Bruce Wilkinson, whose Prayer of Jabez made him wealthy and famous, forsook the opportunity to parlay his book into greater profits and stardom in the USA. He went to South Africa, where he fought AIDS and worked for racial reconciliation until his recent retirement.

On the political side, a group of prominent evangelical leaders petitioned the Bush administration last year to pay more attention to poverty issues. More recently, another group of evangelical leaders -- Warren included -- announced a broad initiative to fight global climate change.


What makes Warren and his message attractive to some also makes him anathema to others. One posting at the Slice of Laodicea website, commenting on Warren's message at a United Nations prayer event, is representative of the sort of criticism he often generates: "A Benedict Arnold to the Gospel.

We can now see the TRUE COLORS of Rick Warren -- UN blue and Christian 'yellow.' " Some fundamentalists condemn his Purpose-Driven theology as unscriptural. Meanwhile, from his political left have come charges that he's a conservative wolf in ecumenical clothing and that his recent undertaking in Africa is a naive exercise in futility.


ii. Fortune Magazine Oct. 2005: Will success spoil Rick Warren?

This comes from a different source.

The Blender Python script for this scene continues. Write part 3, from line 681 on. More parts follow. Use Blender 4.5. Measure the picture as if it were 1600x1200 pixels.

The first time I saw Warren, he was striding down the aisle of a United Air Lines flight--the middle leg of a 24-hour journey from Los Angeles to Kigali, Rwanda--handing out Chick-fil-A sandwiches to church members on the trip. He stopped to help a stranger get her luggage into the overhead, glad-handed the flight attendants, patted people he knew on the shoulder, and went back to his seat in business class. Like a politician who loves the campaign trail, Warren feeds off people. A large, gregarious man with spiky hair and a goatee, Warren dresses in Hawaiian shirts and wears no socks, even on stage at Saddleback. He's known as Rick or Pastor Rick, not Reverend Warren. "Rick is not sophisticated in any way," says his wife, Kay. "He's always been the class clown." He jokes about his weakness for doughnuts, and he uses one-liners to deflect questions he'd rather not answer. Ask about politics, and he'll reply, "I'm not left wing and I'm not right wing. I'm for the whole bird." Rick and Kay, married 30 years, were both the children of small-town pastors. Rick's father, Jimmy Warren, was a "church planter" and carpenter; he literally built dozens of small churches. The family never had money, but Jimmy, like Rick, was a down-to-earth guy with a big personality. Rick first thought about going into politics but turned to the church in high school. He started Saddleback in his apartment in 1980.